La Base sous-marine

Une naissance difficile, une vieillesse apaisée

 

Cinq bases sous-marines ont été construites sur le littoral atlantique pendant la Seconde Guerre mondiale. De nos jours, la base de Bordeaux accueille des expositions et des spectacles.

 

Une forte corpulence

Vu du boulevard Alfred Daney, c’est un gigantesque bloc de béton armé de 245 m de long, 165 m de large et 20 m de haut, dont 11 hors d’eau et 9 en profondeur. L'ensemble occupe une superficie de 43 000 m². Il est subdivisé en onze alvéoles. Chacune est séparée par un mur épais de cinq à six mètres et fermée par des volets blindés. Le tout est recouvert par deux socles superposés en béton armé de 5,6 m d'épaisseur surmontés par des poutres en béton de 32 tonnes espacées de cinq mètres et entrecroisées.

 

L’acte de naissance

La planification des bases sous-marines date de 1940. Elles ont été construites par l’organisation Todt (Fritz Todt était un ingénieur allemand). La construction du bunker commence en septembre 1941 sur le bassin no2 de Bacalan. Elle va durer deux ans sous la supervision des allemands.

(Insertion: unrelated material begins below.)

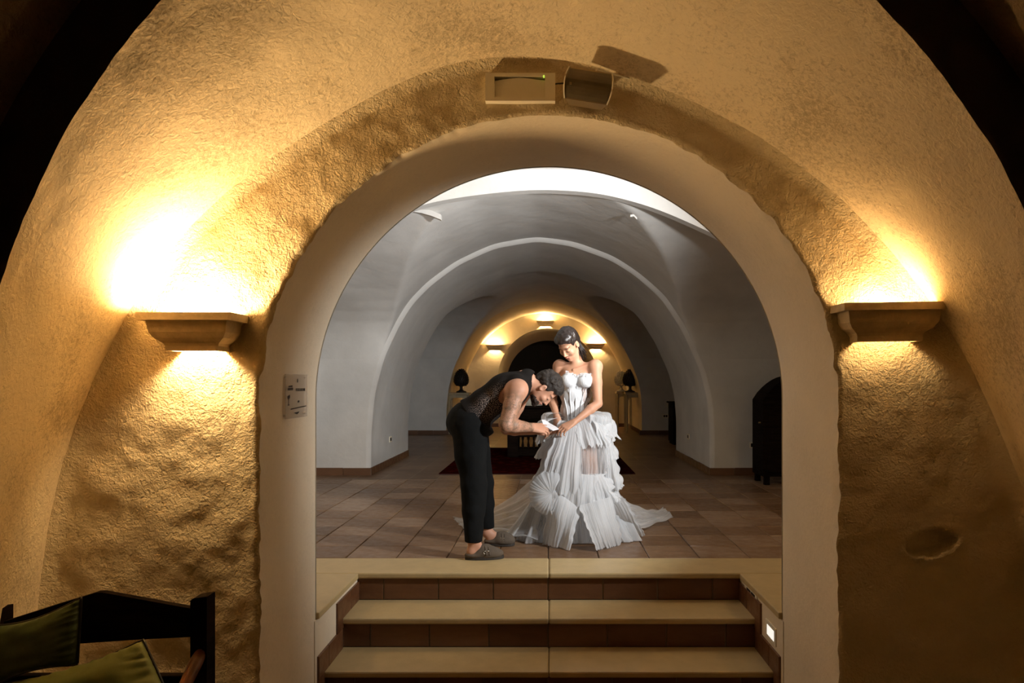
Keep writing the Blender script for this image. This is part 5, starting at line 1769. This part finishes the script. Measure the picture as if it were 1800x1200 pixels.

Le nom de code est Betasom avec bêta, lettre grecque, initiale de Bordeaux et som pour sommergibili, sous-marin en italien car elle sera utilisée par la marine italienne. Très vite ce nom est devenu Bête de somme pour les hommes employés à sa construction.

600 000 m3 de béton et 36 000 tonnes de fer furent amenés par train, seul moyen de transport adapté à de telles quantités.

 

La mangeuse d’hommes

L'organisation Todt employa 6 500 travailleurs, prisonniers de guerre : espagnols, français, italiens, belges et hollandais.

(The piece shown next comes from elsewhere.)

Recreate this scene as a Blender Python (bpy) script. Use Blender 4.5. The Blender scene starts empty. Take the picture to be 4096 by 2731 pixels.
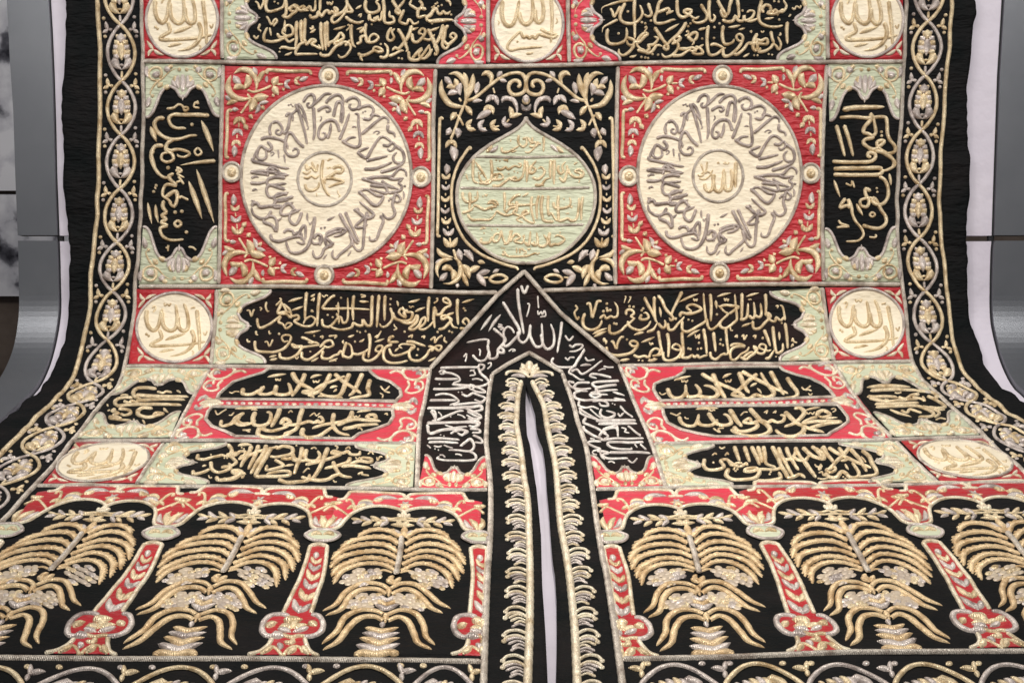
import bpy, bmesh, math, random
import numpy as np
from mathutils import Vector
random.seed(7)
# ---------------------------------------------------------------- camera, world, lights, exposure
SC = bpy.context.scene
COL = SC.collection
PITCH = math.radians(12.0)
CAM = np.array([0.0, 0.0, 1.75])
cd = bpy.data.cameras.new('camera'); cam = bpy.data.objects.new('camera', cd); COL.objects.link(cam)
cam.location = CAM; cam.rotation_euler = (math.radians(90) - PITCH, 0, 0)
cd.sensor_width = 36; cd.lens = 50; cd.clip_end = 100; cd.clip_start = 0.05
SC.camera = cam
w_ = bpy.data.worlds.new('World'); SC.world = w_; w_.use_nodes = True
w_.node_tree.nodes['Background'].inputs[0].default_value = (0.97, 0.97, 1.0, 1)
w_.node_tree.nodes['Background'].inputs[1].default_value = 0.13
SC.view_settings.view_transform = 'Standard'; SC.view_settings.look = 'None'
SC.view_settings.exposure = 0.0; SC.view_settings.gamma = 1.0
SC.cycles.max_bounces = 5
def lamp(name, typ, loc, target, energy, color, **kw):
    l = bpy.data.lights.new(name, typ); l.energy = energy; l.color = color
    for k, v in kw.items(): setattr(l, k, v)
    o = bpy.data.objects.new(name, l); COL.objects.link(o); o.location = loc
    d = Vector(target) - Vector(loc); o.rotation_euler = d.to_track_quat('-Z', 'Y').to_euler()
    return o
lamp('ceiling_lamp', 'AREA', (0.0, 2.3, 4.3), (0.0, 4.0, 0.6), 150, (1.0, 0.96, 0.91), size=6.5, size_y=.9, shape='RECTANGLE')
lamp('spot_lamp', 'SPOT', (0.15, 1.2, 4.2), (0.1, 3.7, 0.3), 370, (1.0, 0.94, 0.85), spot_size=math.radians(48), spot_blend=1.0, shadow_soft_size=0.08)
lamp('spot_lamp', 'SPOT', (-1.6, 2.2, 4.3), (-0.5, 4.5, 1.2), 190, (1.0, 0.95, 0.9), spot_size=math.radians(60), spot_blend=1.0, shadow_soft_size=0.06)
lamp('spot_lamp', 'SPOT', (1.7, 2.2, 4.3), (0.6, 4.5, 1.2), 190, (1.0, 0.95, 0.9), spot_size=math.radians(60), spot_blend=1.0, shadow_soft_size=0.06)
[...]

Les républicains espagnols, les « rouges » de la guerre d’Espagne sont plus de 3 000. Ceux qui étaient logés à la caserne Niel à Bordeaux traversaient la Garonne en bateau pour éviter qu’ils désertent. Les autres arrivaient de Saint-Médard-en-Jalles à la gare Saint-Louis et finissaient le trajet à pied.

Beaucoup d’ouvriers sont morts sur le chantier, dont 72 espagnols. Début des années 1980, des survivants espagnols racontent :

« Le jour, la nuit, sous le soleil, la pluie ou par grand froid. L'enfer ! Les conditions de travail étaient telles que des dizaines d'ouvriers y ont trouvé la mort. Selon certains témoignages, des corps reposent dans le béton. »

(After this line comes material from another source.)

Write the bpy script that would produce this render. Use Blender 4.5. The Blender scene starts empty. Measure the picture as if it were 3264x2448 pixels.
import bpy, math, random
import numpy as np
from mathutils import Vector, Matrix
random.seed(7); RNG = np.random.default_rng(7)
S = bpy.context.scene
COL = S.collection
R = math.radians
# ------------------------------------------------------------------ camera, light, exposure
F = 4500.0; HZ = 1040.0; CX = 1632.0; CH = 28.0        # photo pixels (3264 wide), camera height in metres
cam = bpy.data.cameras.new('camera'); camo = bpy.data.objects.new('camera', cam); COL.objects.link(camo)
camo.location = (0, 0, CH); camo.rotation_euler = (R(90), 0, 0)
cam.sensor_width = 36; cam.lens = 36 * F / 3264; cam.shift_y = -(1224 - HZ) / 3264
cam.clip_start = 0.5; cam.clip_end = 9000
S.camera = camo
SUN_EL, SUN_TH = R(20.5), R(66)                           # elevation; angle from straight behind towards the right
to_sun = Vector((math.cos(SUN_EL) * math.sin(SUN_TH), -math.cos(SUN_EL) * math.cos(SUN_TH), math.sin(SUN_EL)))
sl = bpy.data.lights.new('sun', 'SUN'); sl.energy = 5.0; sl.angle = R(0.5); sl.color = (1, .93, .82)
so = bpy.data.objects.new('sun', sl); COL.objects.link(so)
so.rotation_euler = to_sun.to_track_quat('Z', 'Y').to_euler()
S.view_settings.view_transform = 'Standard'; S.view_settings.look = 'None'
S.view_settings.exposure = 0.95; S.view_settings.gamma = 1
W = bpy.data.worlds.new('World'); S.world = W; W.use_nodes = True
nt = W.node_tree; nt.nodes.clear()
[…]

La stèle érigée à leur mémoire en 2012 grâce à une souscription de 25 000 euros rappelle leur martyre. C’est un lieu de pèlerinage pour les Espagnols.

 

Les souffrances de la guerre

Bordeaux devient en 1940 le port d'attache de la 12e flottille italienne. Quarante-trois submersibles avaient pour missions l’attaque des navires alliés ou le transport vers l’Extrême-Orient.

Le premier bombardement allié de la Base eu lieu en mai 1943. Il fut tellement imprécis qu’il détruisit plus de 200 immeubles et tua 184 Bordelais. De janvier à août 1944, se dérouleront plus de 13 raids aériens sans grand succès, avec beaucoup de souffrances pour la population civile. Enfin le 28 août 1944, Bordeaux et le port sont évacués par les Allemands.

 

Une seconde vie*

Sous la responsabilité du Port Autonome de Bordeaux, elle est fréquentée par les ferrailleurs et quelques jeunes qui en font leur terrain de jeu jusque dans les années 60 où elle commence à inspirer des artistes.

Mais elle se dégrade de plus en plus et en 1982, les entrées sont murées. Sa masse est tellement imposante qu’il est impensable d’envisager sa destruction. Cette même année, Francis Martin, étudiant en architecture soutient son mémoire visionnaire sur les bassins à flots. On retrouve ce projet en partie dans l’aménagement actuel.

En 1998, 12 000 m² sont aménagés et ouverts au public. Depuis des spectacles et des expositions s’y succèdent.

Sur le toit de nombreux stigmates des bombardements deviennent lieux de vie : des graines apportées par le vent et les oiseaux ont germé créant un jardin suspendu entre acier et béton armé. Une cité lacustre a pris place côté boulevard Henri Brunet. Des inconditionnels logent sur leur embarcation, d’autres donnent corps à leur rêves en réparant des bateaux.

De nos jours, la ville de Bordeaux envisage d’acquérir la Base sous-marine pour lui donner une place plus apaisée dans la vie de la cité.